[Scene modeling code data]

========================================================================

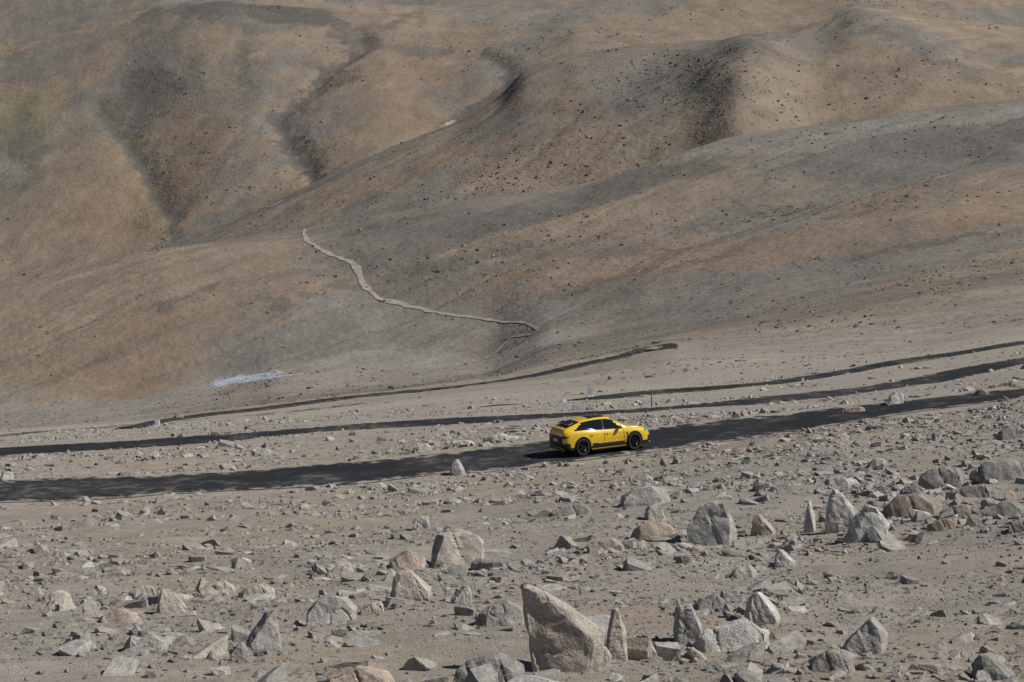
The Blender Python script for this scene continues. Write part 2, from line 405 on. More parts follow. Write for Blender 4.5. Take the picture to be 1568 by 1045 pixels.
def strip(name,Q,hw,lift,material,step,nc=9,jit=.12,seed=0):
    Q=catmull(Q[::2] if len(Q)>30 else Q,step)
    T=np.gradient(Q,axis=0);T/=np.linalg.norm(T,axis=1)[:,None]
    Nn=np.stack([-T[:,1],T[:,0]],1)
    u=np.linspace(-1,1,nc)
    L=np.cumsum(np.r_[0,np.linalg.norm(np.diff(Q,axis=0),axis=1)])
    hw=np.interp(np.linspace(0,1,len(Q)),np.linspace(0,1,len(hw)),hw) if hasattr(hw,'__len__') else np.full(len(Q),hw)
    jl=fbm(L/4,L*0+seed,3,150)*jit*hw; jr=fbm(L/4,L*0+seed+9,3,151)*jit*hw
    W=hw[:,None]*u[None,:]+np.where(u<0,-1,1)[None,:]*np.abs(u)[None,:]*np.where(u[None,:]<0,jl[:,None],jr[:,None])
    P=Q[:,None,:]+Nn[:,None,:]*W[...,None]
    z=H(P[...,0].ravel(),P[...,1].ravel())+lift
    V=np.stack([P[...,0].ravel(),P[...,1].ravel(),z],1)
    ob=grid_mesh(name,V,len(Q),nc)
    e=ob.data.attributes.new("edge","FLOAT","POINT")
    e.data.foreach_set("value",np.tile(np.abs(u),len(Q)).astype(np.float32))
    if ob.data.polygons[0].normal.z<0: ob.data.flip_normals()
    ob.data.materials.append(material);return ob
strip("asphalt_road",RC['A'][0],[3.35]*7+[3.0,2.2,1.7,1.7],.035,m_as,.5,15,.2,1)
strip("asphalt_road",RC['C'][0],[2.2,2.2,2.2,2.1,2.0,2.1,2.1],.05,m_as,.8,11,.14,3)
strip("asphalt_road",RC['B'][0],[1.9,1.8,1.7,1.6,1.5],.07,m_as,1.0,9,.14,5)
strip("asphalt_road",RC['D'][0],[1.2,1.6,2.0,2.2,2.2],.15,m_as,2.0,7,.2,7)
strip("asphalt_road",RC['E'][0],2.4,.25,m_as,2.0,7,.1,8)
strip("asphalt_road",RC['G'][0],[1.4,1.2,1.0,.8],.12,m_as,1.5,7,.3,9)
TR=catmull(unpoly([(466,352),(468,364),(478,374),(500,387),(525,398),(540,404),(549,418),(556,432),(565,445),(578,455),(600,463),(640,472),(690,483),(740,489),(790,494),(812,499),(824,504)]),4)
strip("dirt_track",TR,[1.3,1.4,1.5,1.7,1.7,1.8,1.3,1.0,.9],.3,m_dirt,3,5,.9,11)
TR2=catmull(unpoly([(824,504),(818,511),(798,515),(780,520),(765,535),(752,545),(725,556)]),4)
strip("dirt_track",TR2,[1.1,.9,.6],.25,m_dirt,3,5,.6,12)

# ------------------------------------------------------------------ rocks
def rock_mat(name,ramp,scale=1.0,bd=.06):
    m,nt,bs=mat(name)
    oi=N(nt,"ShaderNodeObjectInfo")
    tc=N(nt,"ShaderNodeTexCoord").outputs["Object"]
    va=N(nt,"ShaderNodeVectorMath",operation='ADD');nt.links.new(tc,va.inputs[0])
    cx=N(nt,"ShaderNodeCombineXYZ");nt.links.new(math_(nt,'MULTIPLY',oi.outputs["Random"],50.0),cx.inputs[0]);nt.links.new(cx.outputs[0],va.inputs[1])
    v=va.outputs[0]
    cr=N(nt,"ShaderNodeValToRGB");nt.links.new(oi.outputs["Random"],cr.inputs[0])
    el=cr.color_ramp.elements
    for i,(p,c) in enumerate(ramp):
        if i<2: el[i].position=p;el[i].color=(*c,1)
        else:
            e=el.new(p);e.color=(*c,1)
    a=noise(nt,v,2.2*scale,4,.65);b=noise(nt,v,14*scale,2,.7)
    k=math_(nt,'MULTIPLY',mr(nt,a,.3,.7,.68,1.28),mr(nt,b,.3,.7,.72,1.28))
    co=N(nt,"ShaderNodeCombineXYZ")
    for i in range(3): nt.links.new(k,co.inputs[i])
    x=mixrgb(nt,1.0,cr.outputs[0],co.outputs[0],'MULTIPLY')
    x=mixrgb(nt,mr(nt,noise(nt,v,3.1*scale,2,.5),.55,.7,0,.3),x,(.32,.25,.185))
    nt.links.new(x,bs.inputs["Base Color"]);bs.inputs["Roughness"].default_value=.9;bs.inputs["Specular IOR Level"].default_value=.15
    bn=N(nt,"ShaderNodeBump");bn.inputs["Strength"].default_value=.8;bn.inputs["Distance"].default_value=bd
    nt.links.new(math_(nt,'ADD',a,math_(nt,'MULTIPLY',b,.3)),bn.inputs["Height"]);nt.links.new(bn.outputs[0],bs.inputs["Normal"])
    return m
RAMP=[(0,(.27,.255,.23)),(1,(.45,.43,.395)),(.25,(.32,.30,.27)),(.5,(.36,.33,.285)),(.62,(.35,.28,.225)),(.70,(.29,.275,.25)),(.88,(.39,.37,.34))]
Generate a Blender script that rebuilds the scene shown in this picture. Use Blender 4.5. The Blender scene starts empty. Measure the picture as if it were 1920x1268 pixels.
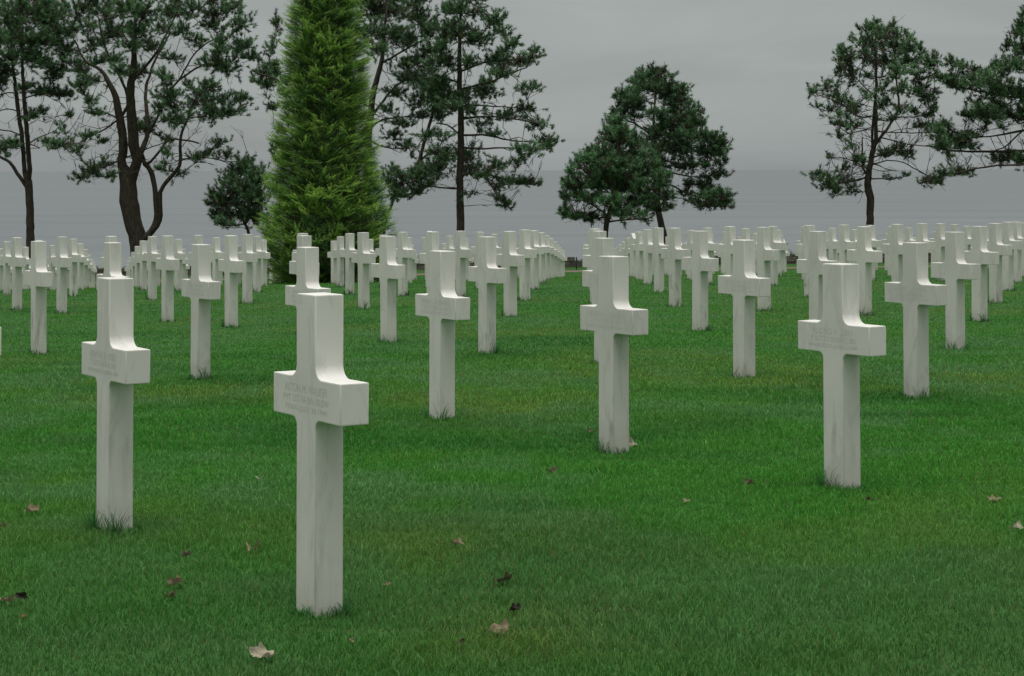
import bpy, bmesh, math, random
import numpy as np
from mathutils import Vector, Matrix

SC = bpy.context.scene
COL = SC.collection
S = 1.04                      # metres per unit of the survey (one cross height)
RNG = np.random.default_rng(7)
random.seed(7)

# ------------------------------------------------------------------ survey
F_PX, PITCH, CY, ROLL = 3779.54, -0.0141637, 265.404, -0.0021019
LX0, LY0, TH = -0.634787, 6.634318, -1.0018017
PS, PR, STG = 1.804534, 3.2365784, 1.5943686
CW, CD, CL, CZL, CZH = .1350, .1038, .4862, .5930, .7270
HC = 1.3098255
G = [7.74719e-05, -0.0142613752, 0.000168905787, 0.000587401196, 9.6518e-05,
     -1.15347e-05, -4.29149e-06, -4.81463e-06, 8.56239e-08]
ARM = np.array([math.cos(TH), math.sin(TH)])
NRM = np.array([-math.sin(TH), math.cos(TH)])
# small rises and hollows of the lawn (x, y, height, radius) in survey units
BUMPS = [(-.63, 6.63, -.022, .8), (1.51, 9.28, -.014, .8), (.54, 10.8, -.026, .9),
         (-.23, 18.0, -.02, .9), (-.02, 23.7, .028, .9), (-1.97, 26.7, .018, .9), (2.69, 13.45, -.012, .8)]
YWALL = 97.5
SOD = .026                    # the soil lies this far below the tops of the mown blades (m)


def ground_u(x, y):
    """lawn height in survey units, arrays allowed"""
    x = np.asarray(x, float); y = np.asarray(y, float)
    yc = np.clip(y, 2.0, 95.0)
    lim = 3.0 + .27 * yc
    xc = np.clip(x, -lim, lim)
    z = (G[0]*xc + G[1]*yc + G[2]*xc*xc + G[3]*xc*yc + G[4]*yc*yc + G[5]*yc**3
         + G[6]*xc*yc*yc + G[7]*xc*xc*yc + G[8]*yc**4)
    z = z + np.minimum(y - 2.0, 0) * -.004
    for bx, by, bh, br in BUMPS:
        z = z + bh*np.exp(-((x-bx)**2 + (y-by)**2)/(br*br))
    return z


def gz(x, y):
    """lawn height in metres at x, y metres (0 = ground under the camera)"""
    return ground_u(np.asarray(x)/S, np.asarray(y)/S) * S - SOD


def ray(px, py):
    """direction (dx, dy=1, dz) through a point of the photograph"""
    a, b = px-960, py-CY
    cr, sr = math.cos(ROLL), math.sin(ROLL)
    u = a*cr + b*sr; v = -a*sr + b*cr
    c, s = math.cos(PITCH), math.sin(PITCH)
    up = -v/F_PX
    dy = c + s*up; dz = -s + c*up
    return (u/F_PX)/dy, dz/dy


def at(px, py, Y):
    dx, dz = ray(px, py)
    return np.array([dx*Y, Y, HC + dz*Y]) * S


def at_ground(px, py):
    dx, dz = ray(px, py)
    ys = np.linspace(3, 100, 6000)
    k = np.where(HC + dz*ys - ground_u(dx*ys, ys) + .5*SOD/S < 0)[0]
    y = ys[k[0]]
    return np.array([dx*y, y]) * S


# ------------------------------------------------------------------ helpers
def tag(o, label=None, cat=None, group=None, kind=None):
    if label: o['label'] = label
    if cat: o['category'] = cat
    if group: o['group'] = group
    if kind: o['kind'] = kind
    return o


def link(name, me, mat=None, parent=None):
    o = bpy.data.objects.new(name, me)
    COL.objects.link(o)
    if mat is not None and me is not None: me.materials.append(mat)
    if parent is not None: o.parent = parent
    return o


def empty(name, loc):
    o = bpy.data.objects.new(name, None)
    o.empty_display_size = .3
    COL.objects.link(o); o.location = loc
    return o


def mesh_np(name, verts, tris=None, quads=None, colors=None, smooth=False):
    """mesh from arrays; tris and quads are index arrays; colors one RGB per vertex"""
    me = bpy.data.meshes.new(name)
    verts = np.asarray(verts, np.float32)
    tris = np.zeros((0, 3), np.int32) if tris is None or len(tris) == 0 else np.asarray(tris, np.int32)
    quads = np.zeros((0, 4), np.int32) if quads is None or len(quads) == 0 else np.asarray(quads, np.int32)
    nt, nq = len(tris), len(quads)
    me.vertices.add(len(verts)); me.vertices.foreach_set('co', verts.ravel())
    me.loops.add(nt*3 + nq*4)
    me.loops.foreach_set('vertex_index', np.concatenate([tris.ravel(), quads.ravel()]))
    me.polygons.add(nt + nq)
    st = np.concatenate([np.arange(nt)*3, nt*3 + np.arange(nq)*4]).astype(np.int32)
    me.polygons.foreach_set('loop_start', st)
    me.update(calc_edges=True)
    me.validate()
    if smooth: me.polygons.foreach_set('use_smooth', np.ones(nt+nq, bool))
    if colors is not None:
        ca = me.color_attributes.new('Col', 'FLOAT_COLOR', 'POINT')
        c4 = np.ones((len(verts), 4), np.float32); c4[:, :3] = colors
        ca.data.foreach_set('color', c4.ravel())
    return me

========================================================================

[Exercise requirements] Copy nothing but the lines above that run from the one with "Generate a Blender" to the one with "return ground_u(np.asarray(x)/S, np.asarray(y)/S)", ends included; pictures stay out.

[Exercise response]
Generate a Blender script that rebuilds the scene shown in this picture. Use Blender 4.5. The Blender scene starts empty. Measure the picture as if it were 1920x1268 pixels.
import bpy, bmesh, math, random
import numpy as np
from mathutils import Vector, Matrix

SC = bpy.context.scene
COL = SC.collection
S = 1.04                      # metres per unit of the survey (one cross height)
RNG = np.random.default_rng(7)
random.seed(7)

# ------------------------------------------------------------------ survey
F_PX, PITCH, CY, ROLL = 3779.54, -0.0141637, 265.404, -0.0021019
LX0, LY0, TH = -0.634787, 6.634318, -1.0018017
PS, PR, STG = 1.804534, 3.2365784, 1.5943686
CW, CD, CL, CZL, CZH = .1350, .1038, .4862, .5930, .7270
HC = 1.3098255
G = [7.74719e-05, -0.0142613752, 0.000168905787, 0.000587401196, 9.6518e-05,
     -1.15347e-05, -4.29149e-06, -4.81463e-06, 8.56239e-08]
ARM = np.array([math.cos(TH), math.sin(TH)])
NRM = np.array([-math.sin(TH), math.cos(TH)])
# small rises and hollows of the lawn (x, y, height, radius) in survey units
BUMPS = [(-.63, 6.63, -.022, .8), (1.51, 9.28, -.014, .8), (.54, 10.8, -.026, .9),
         (-.23, 18.0, -.02, .9), (-.02, 23.7, .028, .9), (-1.97, 26.7, .018, .9), (2.69, 13.45, -.012, .8)]
YWALL = 97.5
SOD = .026                    # the soil lies this far below the tops of the mown blades (m)


def ground_u(x, y):
    """lawn height in survey units, arrays allowed"""
    x = np.asarray(x, float); y = np.asarray(y, float)
    yc = np.clip(y, 2.0, 95.0)
    lim = 3.0 + .27 * yc
    xc = np.clip(x, -lim, lim)
    z = (G[0]*xc + G[1]*yc + G[2]*xc*xc + G[3]*xc*yc + G[4]*yc*yc + G[5]*yc**3
         + G[6]*xc*yc*yc + G[7]*xc*xc*yc + G[8]*yc**4)
    z = z + np.minimum(y - 2.0, 0) * -.004
    for bx, by, bh, br in BUMPS:
        z = z + bh*np.exp(-((x-bx)**2 + (y-by)**2)/(br*br))
    return z


def gz(x, y):
    """lawn height in metres at x, y metres (0 = ground under the camera)"""
    return ground_u(np.asarray(x)/S, np.asarray(y)/S) * S - SOD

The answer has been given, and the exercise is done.